The Indiana Pacers Will Contend This Year
Don’t underestimate the Indiana Pacers. This team is going to make some noise in the playoffs.
It was less than two years ago that the Pacers were going nowhere under former head coach Jim O’Brien. Danny Granger was surrounded by a young and inexperienced supporting cast. When O’Brien was fired, Frank Vogel became the team’s interim head coach at just 38 years old. The general consensus around the league was that the Pacers were too young to compete with the Eastern Conference’s elite.
However, Indiana exceeded all expectations last season and made the transition from up-and-coming team to legitimate contender seemingly overnight. The Pacers advanced to the Conference Semifinals and took the Miami HEAT to six games. Over the offseason, the Pacers kept their core intact by re-signing starters George Hill and Roy Hibbert. They also bolstered their second unit by adding D.J. Augustin, Gerald Green and Ian Mahinmi. Now, entering the 2012-13 season, Indiana is deeper and more confident than ever.
“Our bench has improved,” Hibbert said. “People can score at every position. We have three or four guys on the bench who could start for other teams, so we have gotten better in those aspects. We are very capable.
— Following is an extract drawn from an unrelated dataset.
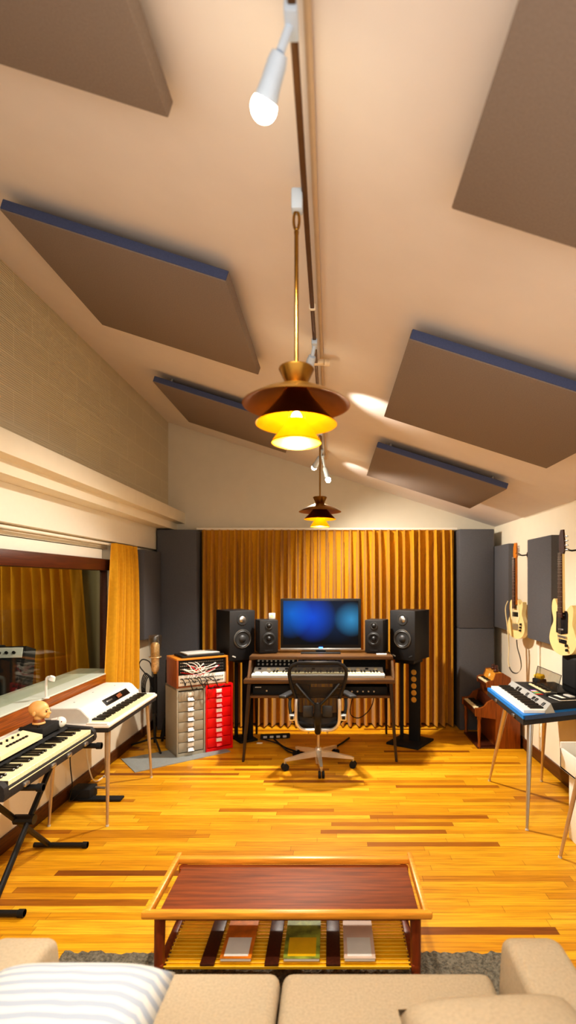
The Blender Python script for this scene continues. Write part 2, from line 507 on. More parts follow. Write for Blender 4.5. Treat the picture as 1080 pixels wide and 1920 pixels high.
curtain('curtain', 'brighter mustard pleated curtain on the back wall, half behind the portholed speaker stand', None, (.0, 6.30), (1.46, 6.30), .02, 2.305, 16, .17, M['curtain'], (0, -1), seed=5)
curtain('curtain', 'gathered mustard curtain hanging over the end of the window above the white piano', None, (-1.995, 4.86), (-1.995, 5.42), .62, 2.05, 8, .075, M['curtain'], (1, 0), flare=.28, seed=11, skew=-.14)
curtain('curtain', 'mustard curtain drawn open at the near end of the window', None, (-1.995, 2.5), (-1.995, 3.20), .62, 2.05, 8, .05, M['curtain'], (1, 0), seed=12, flare=-.16, skew=-.09)
curtain('curtain', 'shadowed mustard curtain hanging in the booth behind the glass', None, (-4.4, 6.22), (-2.95, 6.22), .02, 2.3, 13, .17, M['curtain_b'], (0, -1), flare=.12, pinch=True, seed=21, skew=.06)
r = thing('curtain_rail', 'thin white curtain rail running above the window header', 'curtain rail', (-2.03, 3.9, 2.03))
MB().cyl((-2.03, 1.5, 2.04), (-2.03, 5.66, 2.04), .011, n=10).build('rod', M['white_trim'], r, w=True)
for y in (1.8, 3.4, 4.5): MB().box((-2.10, y - .012, 2.03), (-2.03, y + .012, 2.052), .003).build('bracket', M['white_trim'], r, w=True)
MB().box((-1.58, 6.27, 2.305), (1.49, 6.4, 2.33), .004).build('curtain_track', M['white_trim'], label='slim white track above the pleated back wall curtains', cat='curtain rail')

# ------------------------------------------------------------------ ceiling panels
SL = math.atan(.32)
def ceiling_panel(label, x0, x1, y0, y1):
    xc = (x0 + x1) / 2; zf = 2.878 - .32 * xc
    t = thing('ceiling_panel', label, 'acoustic panel', (xc, (y0 + y1) / 2, zf))
    t.rotation_euler = (0, SL, 0)
    wx = (x1 - x0) / math.cos(SL) / 2; wy = (y1 - y0) / 2
    MB().box((-wx, -wy, 0), (wx, wy, .05), .005).build('panel_face', M['fabric_ceiling'], t)
    MB().box((-wx + .002, -wy - .003, .006), (wx - .002, -wy + .012, .05), .003).build('front_edge', M['fabric_edge'], t)
    for sx in (-1, 1):
        for sy in (-1, 1):
            MB().cyl((sx * wx * .8, sy * wy * .8, .05), (sx * wx * .8, sy * wy * .8, .098), .012, n=8).build('standoff', M['silver'], t)
ceiling_panel('grey square acoustic panel overhead on the ribbed block wall side, cut by the picture top', -1.47, -.465, .46, 1.53)
ceiling_panel('whole grey acoustic panel on the ceiling beside the large brass pendant and ribbed block wall', -1.47, -.465, 2.365, 3.43)
ceiling_panel('grey acoustic panel on the ceiling above the mustard curtain, partly behind the large pendant shade', -1.47, -.465, 4.40, 5.52)
ceiling_panel('large grey acoustic panel overhead on the guitar wall side, cut by the picture edge', .345, 1.40, .46, 1.53)
ceiling_panel('grey acoustic panel on the guitar side ceiling with a bright spotlight patch at its corner', .345, 1.40, 2.355, 3.46)
ceiling_panel('small looking grey acoustic panel on the ceiling near the guitar side corner trap', .36, 1.40, 4.24, 5.36)

# ------------------------------------------------------------------ wall panels and corner traps
def fabric_panel(label, lo, hi, name='acoustic_panel'):
    return MB().box(lo, hi, .008).build(name, M['fabric'], label=label, cat='acoustic panel')
fabric_panel('tall charcoal corner panel beside the mustard curtain, above the cabinets', (-1.985, 6.09, .0), (-1.53, 6.38, 2.29), 'corner_panel')
fabric_panel('lower charcoal corner panel standing on the floor behind the toy pianos', (1.473, 6.09, .0), (1.868, 6.38, 1.160), 'corner_panel')
fabric_panel('upper charcoal corner panel stacked on another between curtain and guitar wall', (1.473, 6.09, 1.164), (1.868, 6.38, 2.297), 'corner_panel')
fabric_panel('grey wall panel hanging beside the gathered curtain over the plastic-sleeved microphone', (-2.058, 5.53, 1.09), (-1.93, 6.07, 2.03))
fabric_panel('grey wall panel behind the guitar with the hanging strap', (1.872, 5.62, 1.18), (1.9699, 6.12, 2.10))
fabric_panel('wider grey wall panel hanging between the two cream guitars', (1.872, 4.53, 1.16), (1.968, 5.08, 2.095))

# ------------------------------------------------------------------ track lighting and pendants
tr = thing('lighting_track', 'bronze lighting track running the length of the sloped ceiling', 'lighting track', (-.083, 3, 2.94))
MB().box((-.092, .9, 2.928), (-.074, 5.6, 2.95), .003).build('track_bar', M['track'], tr, w=True)
MB().cyl((-.052, .9, 2.985), (-.052, 5.6, 2.985), .009, n=8).build('conduit', M['conduit'], tr, w=True)
for y, w_, x1, m in ((2.41, .012, -.068, 'white_trim'), (3.02, .02, -.035, 'conduit'), (5.3, .015, -.04, 'conduit')):
    MB().box((-.098, y - w_, 2.925), (x1, y + w_, 2.955), .008).build('standoff', M[m], tr, w=True)
MB().cyl((-.035, 3.0, 2.93), (-.005, 3.0, 2.93), .02, n=12).build('junction_box', M['conduit'], tr, w=True)

def pendant(label, loc):
    t = thing('pendant_lamp', label, 'lamp', loc)       # loc at the wide disc's rim centre
    MB().box((-.016, -.02, .615), (.020, .02, .682), .006).build('adapter', M['spotm'], t)
    MB().tube([(.009 * math.cos(a * PI / 8), 0, .588 + .03 * math.sin(a * PI / 8)) for a in range(16)], .0045, 6, True).build('hanging_loop', M['brass'], t)
    MB().lathe([(.002, .56), (.008, .552), (.0065, .54), (.0065, .12), (.012, .118)], n=14).build('rod', M['brass'], t)
    MB().lathe([(.004, .122), (.054, .118), (.0565, .113), (.034, .066), (.03, .062)], n=40).build('cup', M['brass'], t)
    d = MB().lathe([(.030, .064), (.06, .056), (.12, .03), (.168, .002), (.1715, -.002)], n=56).build('disc_shade', M['brass'], t)
    MB().lathe([(.1715, -.002), (.165, -.0015), (.118, .024), (.06, .05), (.034, .056)], n=56).build('disc_lining', M['brass_dim'], d)
    s = MB().lathe([(.034, .052), (.05, .025), (.09, -.022), (.127, -.058), (.1295, -.062)], n=48).build('middle_shade', M['brass'], t)
    MB().lathe([(.1295, -.062), (.124, -.0585), (.086, -.023), (.046, .022), (.03, .048)], n=48).build('middle_lining', M['brass_in'], s)
    s2 = MB().lathe([(.030, -.046), (.05, -.078), (.0775, -.116), (.0795, -.120)], n=40).build('lower_shade', M['brass_in'], t)
    MB().lathe([(.0795, -.1195), (.081, -.1225), (.0785, -.1235), (.0765, -.1205)], n=40).build('rim', M['brass'], s2)
    for k in range(3):
        a = k * 2 * PI / 3 + .5
        MB().cyl((.03 * math.cos(a), .03 * math.sin(a), .05), (.031 * math.cos(a), .031 * math.sin(a), -.05), .002, n=6).build('support_wire', M['brass'], t)
    MB().ell((0, 0, -.052), (.019, .019, .032), 16, 12).build('bulb', M['bulb'], t)
    return t
pen = pendant('large looking tiered brass pendant lamp hanging nearest below the lighting track', (-.109, 1.70, 2.262))
pen['label'] = 'first tiered brass pendant lamp, largest in view, glowing below the ceiling panels'
copy_tree(pen, 'small looking tiered brass pendant lamp hanging just in front of the curtain top', (-.086, 4.30, 2.262))

def spotlight(label, mount, mid, head, bulb_r, light=True):
    t = thing('track_spotlight', label, 'spotlight', mount)
    m0, m1, m2 = Vector(mount), Vector(mid), Vector(head)
    MB().obox(m0, (.03, .07, .03), None, .005).build('mount', M['spotm'], t, w=True)
    MB().tube([m0, m0 * .5 + m1 * .5, m1], .010, 10).build('arm', M['spotm'], t, w=True)
    d = (m2 - m1).normalized()
    MB().lathe([(.001, 0), (.018, .002), (.022, .02), (.023, .6 * (m2 - m1).length), (.027, (m2 - m1).length), (.024, (m2 - m1).length - .004)], fwd(m1, d), 24).build('head', M['spotm'], t, w=True)
    MB().ell(m2 + d * .010, (bulb_r, bulb_r, bulb_r)).build('bulb', M['spotbulb'], t, w=True)
    return t
spotlight('lit white track spotlight glaring closest to the picture top, between overhead panels', (-.086, 1.17, 2.93), (-.112, 1.18, 2.87), (-.150, 1.225, 2.80), .03)
spotlight('pale unlit looking track spotlight whose head is hidden behind the first pendant', (-.083, 2.75, 2.925), (-.095, 2.77, 2.87), (-.135, 2.87, 2.80), .018)
spotlight('small lit track spotlight at the far end, beside the second pendant rod, upper of two', (-.081, 5.0, 2.925), (-.10, 5.02, 2.87), (-.155, 5.12, 2.80), .026)
spotlight('small lit track spotlight at the far end, lower and closer to the guitar side', (-.079, 5.25, 2.925), (-.06, 5.27, 2.82), (-.026, 5.2, 2.695), .026)

# ------------------------------------------------------------------ keyboards
def key_row(parent, name, lo, hi, bev, m, spots):
    """one key mesh, copied along the keyboard: every key is a part of its own"""
    first = None
    for p in spots:
        if first is None:
            first = MB().box(lo, hi, bev, 1).build(name, m, parent); o = first
        else:
            o = first.copy(); COL.objects.link(o); o.parent = parent
        o.location = p

def keys(parent, x0, x1, y0, y1, z, n, wm=None, hz=.02):
    p = (x1 - x0) / n
    key_row(parent, 'natural_key', (p * .03, y0, z), (p * .97, y1, z + hz), .0012, wm or M['ivory'], [(x0 + i * p, 0, 0) for i in range(n)])
    key_row(parent, 'sharp_key', (-p * .27, y0 + (y1 - y0) * .36, z + hz * .5), (p * .27, y1, z + hz + .011), .002, M['ebony'],
            [(x0 + (i + 1) * p, 0, 0) for i in range(n - 1) if i % 7 in (0, 1, 3, 4, 5)])

def tapered_leg(p0, p1, r0, r1, m, parent, w=True, n=14):
    l = MB().tube([p0, p1], [r0, r1], n).build('leg', m, parent, w=w)
    d = (Vector(p1) - Vector(p0)).normalized()
    MB().cyl(Vector(p1) - d * .012, Vector(p1), r1 * 1.2, n=n).build('foot', M['greylid'], l, w=w)
    return l

# white electric piano (left wall), local -y faces the room
wp = thing('electric_piano', 'white electric piano with rounded lid on four slim metal legs', 'electric piano', (-1.765, 4.18, 0), PI / 2)
MB().box((-.505, -.235, .655), (.505, .225, .69), .01).build('underframe', M['tolex'], wp)
MB().box((-.51, -.24, .688), (.51, .23, .713), .008, 3).build('case', M['wurli'], wp)
lid = MB().prism([(.23, .71), (.23, .790), (.215, .812), (.19, .818), (-.005, .818), (-.03, .808), (-.085, .752), (-.09, .738), (-.09, .71)], -.475, .475, 'x').build('lid', M['wurli'], wp, smooth=25)
for s in (-1, 1):
    MB().prism([(.23, .71), (.23, .788), (.205, .812), (.0, .814), (-.03, .803), (-.084, .748), (-.088, .71)], s * .475, s * .482, 'x').build('lid_end', M['greylid'], lid)
    MB().box((min(s * .46, s * .508), -.225, .712), (max(s * .46, s * .508), -.08, .722), .004).build('cheek', M['wurli'], wp)
keys(wp, -.455, .455, -.222, -.085, .708, 37, hz=.016)
sl = math.atan2(.056, .055)
mp = MB().obox((.07, -.062, .783), (.46, .055, .004), (sl, 0, 0), .0015).build('speaker_slot', M['ebony'], wp)
MB().obox((.12, -.0645, .786), (.15, .03, .004), (sl, 0, R(8)), .001).build('slot_reflection_strip', M['cabwood'], mp)
MB().obox((-.08, -.0645, .786), (.10, .012, .004), (sl, 0, 0), .001).build('slot_badge', M['silver'], mp)
for x, y in ((-.3, .1), (.05, .12), (.33, .06)):
    MB().cyl((x, y, .817), (x, y, .821), .006, n=10).build('lid_screw', M['silver'], lid)
for p0, p1 in (((-1.56, 3.74, .66), (-1.55, 3.70, 0)), ((-1.585, 4.60, .66), (-1.553, 4.62, 0)), ((-1.93, 3.74, .66), (-1.955, 3.70, 0)), ((-1.93, 4.60, .66), (-1.955, 4.63, 0))):
    tapered_leg(p0, p1, .017, .009, M['legm'], wp)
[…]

We have veteran guys on the bench and starting that know how to play.”
The dramatic improvement in the Pacers’ roster started last season with the addition of Hill from the San Antonio Spurs and two-time All-Star David West from the New Orleans Hornets in free agency. Hill arrived with 20 games of postseason experience and West brought the veteran leadership the Pacers needed.
“David [West] is just an event,” Hibbert said. “He knows how to check the pace of the game. He knows when to turn it on, so we follow his lead.”
The improved play in Indiana was not solely the result of adding experienced help. Vogel has done a good job of quickly developing the young players he inherited and the Pacers should be commended for their ability to draft talent.
“We have drafted well and done a good job of [getting] guys,” Hibbert said. “We have worked extremely hard during the summers. You have to buy into the system and buy into the way that things go. It takes a lot of hard work and it doesn’t come overnight. It takes a lot of blood, sweat and tears.”
The entire Pacers starting lineup is back, with plenty of experience and chemistry. The Pacers aren’t considered a star-studded team, but they have three players – Hibbert, Granger and West – who have been All-Stars. This is a starting unit that should be getting a lot more respect. Adding Augustin, Green and Mahinmi gives Indiana’s second unit enough toughness and experience to effectively play Vogel’s style of smash-mouth basketball. The players know what their goal should be for this season.
“Obviously we want to [contend], but we know it requires a lot of hard work and determination,” Hibbert explained. “I think that we can, but we don’t want to get to overzealous and think we can go right there.
“We have aspirations and [the coaches] know, but we are a veteran-run team and we know what we have to do, what we are capable of and what goes into doing it.”
It should not have come as a surprise that a team with one current and two previous All-Stars finished last season third in the East and fifth overall in the NBA, but after last year’s hard-fought series against Miami, the Pacers should be considered a serious contender this time around. Not only has the Pacers’ bench improved, many of this team’s best players are just entering their prime and will be significantly better than last year.
Vogel has a group of young players who are becoming a group of talented veterans. With some All-Star leadership already in place and internal improvement expected, the Pacers will threaten the best the East has to offer once again.